視聴率が絶対であり、視聴率のためならどんな手でも使う人物と考えるべきだろう。
五味一男は短期間で結果を出すが、太く短い番組がとにかく多い。
先ほどのマジカル頭脳パワー、クイズ世界はSHOW by ショーバイ!!、投稿!特ホウ王国など、超人気番組として一世を風靡したはずだが、晩年の悲惨さはあまり語られない。
最初だけ超面白かったが、視聴率ありきで考え、色々動かし過ぎてしまう。
マジカル頭脳パワーは板東英二や所ジョージ、千堂あきほ、俵孝太郎などパネラー同士の掛け合いが面白かったはずなのに、どんどんカットしてしまう。
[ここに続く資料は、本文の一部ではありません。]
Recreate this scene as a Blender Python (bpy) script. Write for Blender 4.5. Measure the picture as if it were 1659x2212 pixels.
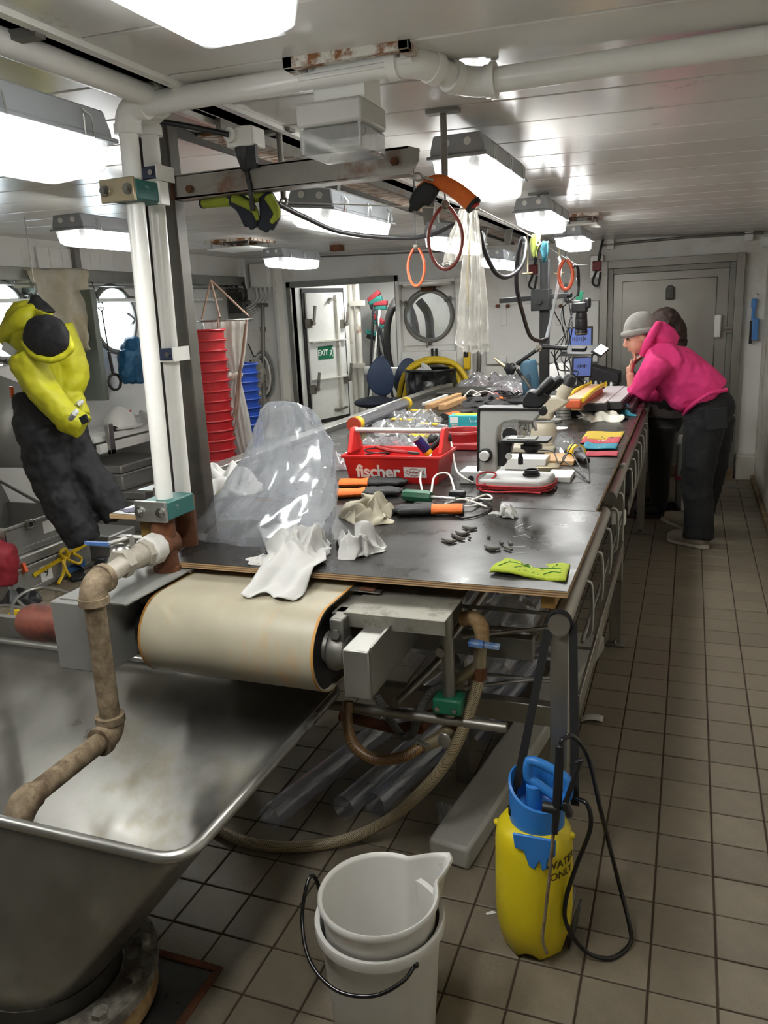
import bpy, bmesh, math, random
from mathutils import Vector, Matrix, Euler, noise
for o in list(bpy.data.objects): bpy.data.objects.remove(o)
S = bpy.context.scene
COL = S.collection
RND = random.Random(11)
PI = math.pi
# ---------------------------------------------------------------- camera
F_PX, CAM_H = 1720.918, 1.65585
YAW, PITCH, ROLL = math.radians(21.1956), math.radians(-14.1058), math.radians(-2.7608)
_fw = Vector((-math.sin(YAW)*math.cos(PITCH), math.cos(YAW)*math.cos(PITCH), math.sin(PITCH)))
_rt = Vector((math.cos(YAW), math.sin(YAW), 0)); _up = _rt.cross(_fw)
_r2 = _rt*math.cos(ROLL)+_up*math.sin(ROLL); _u2 = -_rt*math.sin(ROLL)+_up*math.cos(ROLL)
CAMP = Vector((0, 0, CAM_H))
cd = bpy.data.cameras.new('camera'); cam = bpy.data.objects.new('camera', cd); COL.objects.link(cam)
cd.sensor_fit = 'VERTICAL'; cd.sensor_height = 36; cd.sensor_width = 27; cd.lens = F_PX/2212*36; cd.clip_start = .02
mw = Matrix((_r2, _u2, -_fw)).transposed().to_4x4(); mw.translation = CAMP; cam.matrix_world = mw
S.camera = cam
def _ray(x, y): return _fw+_r2*((x-829.5)/F_PX)-_u2*((y-1106)/F_PX)
# a measured image point turned into a world point on a known plane
def PZ(x, y, z): d = _ray(x, y); return CAMP+d*((z-CAM_H)/d.z)
def PY(x, y, Y): d = _ray(x, y); return CAMP+d*(Y/d.y)
def PX(x, y, X): d = _ray(x, y); return CAMP+d*(X/d.x)
def PXPX(P):
    d = Vector(P)-CAMP; z = d.dot(_fw); return 829.5+F_PX*d.dot(_r2)/z, 1106-F_PX*d.dot(_u2)/z, z
# ---------------------------------------------------------------- world, exposure
W = bpy.data.worlds.new('world'); S.world = W; W.use_nodes = True
W.node_tree.nodes['Background'].inputs[0].default_value = (.80, .92, 1.0, 1)
W.node_tree.nodes['Background'].inputs[1].default_value = 14.0
S.view_settings.view_transform = 'Standard'; S.view_settings.look = 'None'
S.view_settings.gamma = 1; S.view_settings.use_curve_mapping = False
S.view_settings.exposure = 0.3
cy = S.cycles; cy.max_bounces = 5; cy.diffuse_bounces = 4; cy.glossy_bounces = 3; cy.transmission_bounces = 2; cy.transparent_max_bounces = 16; cy.adaptive_threshold = .15; cy.adaptive_min_samples = 16
cy.caustics_reflective = False; cy.caustics_refractive = False; cy.sample_clamp_indirect = 6
LAMP = 50.0      # radiance of the tubes behind the diffusers
# ---------------------------------------------------------------- materials
def lin(c):
    if isinstance(c, str): c = tuple(int(c[i:i+2], 16)/255 for i in (0, 2, 4))
    return tuple((x/12.92 if x <= .04045 else ((x+.055)/1.055)**2.4) for x in c[:3])+(1,)
MATS = {}
def M(name, col, rough=.5, metal=0, var=0, scale=6, bump=0, bscale=60, col2=None, amt=.5, scale2=4, sharp=.12, spec=.5,
      alpha=1, trans=0, emit=0, coat=0, stretch=None, sss=0, rvar=0, obvar=0):
    """col with fine light/dark variation; col2 = stains/rust that cover a share (amt) of the surface"""
    m = bpy.data.materials.new(name); m.use_nodes = True; MATS[name] = m
    nt = m.node_tree; N = nt.nodes; L = nt.links; b = N['Principled BSDF']
    c = lin(col)
    b.inputs['Base Color'].default_value = c; b.inputs['Roughness'].default_value = rough; b.inputs['Metallic'].default_value = metal
    b.inputs['Specular IOR Level'].default_value = spec; b.inputs['Alpha'].default_value = alpha
    b.inputs['Transmission Weight'].default_value = trans; b.inputs['Coat Weight'].default_value = coat; b.inputs['Coat Roughness'].default_value = .12
    if emit: b.inputs['Emission Color'].default_value = c; b.inputs['Emission Strength'].default_value = emit
    if sss: b.inputs['Subsurface Weight'].default_value = sss; b.inputs['Subsurface Radius'].default_value = (.02, .01, .008); b.inputs['Subsurface Scale'].default_value = .3
    if var or col2 or bump or rvar or obvar:
        tc = N.new('ShaderNodeTexCoord'); mp = N.new('ShaderNodeMapping'); L.new(tc.outputs['Object'], mp.inputs[0])
        if stretch: mp.inputs['Scale'].default_value = stretch
        out = None
        if var or rvar:
            n1 = N.new('ShaderNodeTexNoise'); n1.inputs['Scale'].default_value = scale; n1.inputs['Detail'].default_value = 6; n1.inputs['Roughness'].default_value = .65
            L.new(mp.outputs[0], n1.inputs['Vector'])
        if var:
            r1 = N.new('ShaderNodeValToRGB'); e = r1.color_ramp.elements; e[0].position = .3; e[1].position = .7
            e[0].color = tuple(x*(1-var) for x in c[:3])+(1,); e[1].color = tuple(min(1, x*(1+var*.6)) for x in c[:3])+(1,)
            L.new(n1.outputs['Fac'], r1.inputs[0]); out = r1.outputs[0]
        if rvar:
            mr = N.new('ShaderNodeMapRange'); mr.inputs[1].default_value = .3; mr.inputs[2].default_value = .7
            mr.inputs[3].default_value = max(.03, rough-rvar); mr.inputs[4].default_value = min(1, rough+rvar)
            L.new(n1.outputs['Fac'], mr.inputs[0]); L.new(mr.outputs[0], b.inputs['Roughness'])
        if obvar:
            oi = N.new('ShaderNodeObjectInfo'); mo = N.new('ShaderNodeMapRange'); mo.inputs[3].default_value = 1-obvar; mo.inputs[4].default_value = 1+obvar*.5
            L.new(oi.outputs['Random'], mo.inputs[0]); hs = N.new('ShaderNodeHueSaturation'); L.new(mo.outputs[0], hs.inputs['Value'])
            if out: L.new(out, hs.inputs['Color'])
            else: hs.inputs['Color'].default_value = c
            out = hs.outputs[0]
        if col2:
            n2 = N.new('ShaderNodeTexNoise'); n2.inputs['Scale'].default_value = scale2; n2.inputs['Detail'].default_value = 8; n2.inputs['Roughness'].default_value = .7
            L.new(mp.outputs[0], n2.inputs['Vector'])
            r2 = N.new('ShaderNodeValToRGB'); e = r2.color_ramp.elements; t = .72-amt*.44; e[0].position = t-sharp/2; e[1].position = t+sharp/2
            e[0].color = (0, 0, 0, 1); e[1].color = (1, 1, 1, 1); L.new(n2.outputs['Fac'], r2.inputs[0])
            mx = N.new('ShaderNodeMix'); mx.data_type = 'RGBA'; mx.inputs['B'].default_value = lin(col2)
            if out: L.new(out, mx.inputs['A'])
            else: mx.inputs['A'].default_value = c
            L.new(r2.outputs[0], mx.inputs['Factor']); out = mx.outputs['Result']
            if metal:
                inv = N.new('ShaderNodeMath'); inv.operation = 'SUBTRACT'; inv.inputs[0].default_value = 1; L.new(r2.outputs[0], inv.inputs[1])
                ml = N.new('ShaderNodeMath'); ml.operation = 'MULTIPLY'; ml.inputs[1].default_value = metal; L.new(inv.outputs[0], ml.inputs[0]); L.new(ml.outputs[0], b.inputs['Metallic'])
        if out: L.new(out, b.inputs['Base Color'])
        if bump:
            nb = N.new('ShaderNodeTexNoise'); nb.inputs['Scale'].default_value = bscale; nb.inputs['Detail'].default_value = 4; L.new(mp.outputs[0], nb.inputs['Vector'])
            bp = N.new('ShaderNodeBump'); bp.inputs['Strength'].default_value = bump; bp.inputs['Distance'].default_value = .01
            L.new(nb.outputs['Fac'], bp.inputs['Height']); L.new(bp.outputs[0], b.inputs['Normal'])
    return m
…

それが原因で、晩年は板東英二や間寛平以外は初期の人たちが出なくなってしまう。
ダラダラした部分があると視聴者が逃げると視聴率が示しているのだろう。
最近見かける熱唱!ミリオンシンガーという番組も、余韻がほぼない。
なんでこの点数をつけたんですか?!みたいな追求もなく、すんなり流れていく。
今回調べる中で五味一男が企画・総監修をしていると知り、色々納得した。
字幕テロップやCMで引っ張る手法なども五味一男の考え。
それが視聴率をとる最強の手法であり、視聴者はこれに抗えない。
マスゴミと言おうが、テレビをどれだけ批判しようが、ほとんどの視聴者は五味一男に屈している。
五味一男は「サイレントマジョリティー」という言葉を使って、サイレントマジョリティーを意識した番組作りをしている。
今の日本テレビも大きな声で騒ぐ人より、サイレントマジョリティーを重視しているのはそういうことなのだろう。
だから、台風が来ようが、24時間テレビのマラソンをやめようとはしない。
世間の人はそんなことに関心がない。
しかし、始まると、雨の中、ひたむきに走るやす子に、頑張れやす子!と応援する。
あれだけオリンピックに冷ややかでも、始まってしまえば応援する。
どれだけ批判が集まることも、過ぎれば忘れる。
政治の話題より半径数メートルのことの方が一大事。
数兆円の不祥事より数万円のごまかしに激怒する人が多いのも、半径数メートル内の距離感でありそうなことだからだろう。
半径数メートルに数兆円は存在しないが、数万円はある。
目に見えるもの、手に取りやすいものに過剰な反応を示すが、目に見えないものや手に取りにくいものに一切の関心を示さない。
日本テレビはそういうのがわかっているように感じるし、ドライに視聴率を追いかけるとそういうマインドになるのだろう。
ちなみに、現在のお涙頂戴の24時間テレビにしたのも五味一男である。
五味一男という人物を端的に表現したのが伊集院光。
リアルタイムで深夜の馬鹿力を聴いていた際、五味一男に対する痛烈な批判が出てきて、強く共感したのを覚えている。
それを伝え聞いた五味一男は、伊集院光のやりやすい環境をセッティングしてもらっていいので、対談をしようと持ち掛ける。
それだけ絶対の自信があったようだ。
ただ、伊集院光は拒絶した。
その拒絶の理由は、五味一男に限らず、多くの人に当てはまるものだった。
負けないと言い張ったら絶対に負けない。
どれだけ瀕死の重傷を負っても、勝ったと主張できる人なのだとすれば、議論をする気も失せるわけで。
議論をする気も失せさせても、高らかに勝ったと言える人。
そんな相手に勝つとすれば、「しつこく追及し続けられる暇だけど賢い人」ではないか。
最後に。
日本テレビが外圧に屈する時はよほどの時である。
何かをやめるときは視聴率が見込めない、稼げない、そんなところではないか。
24時間テレビはまだ視聴率的に稼げる、金も得られる、そんなところ。
24時間テレビが終わる時は視聴率も金も得られなくなり始めた時。
わかりやすいといえばわかりやすい。
サイレントマジョリティーはまだ24時間テレビを見たがっている。
それをくだらないと吐き捨ててしまうと、加速度的な浮世離れを味わってしまう。
募金をくすねようが、台風が来ようが、24時間テレビは終わらない。
なぜならサイレントマジョリティーは日本海テレビでの募金ネコババ事件の存在を誰も覚えていない。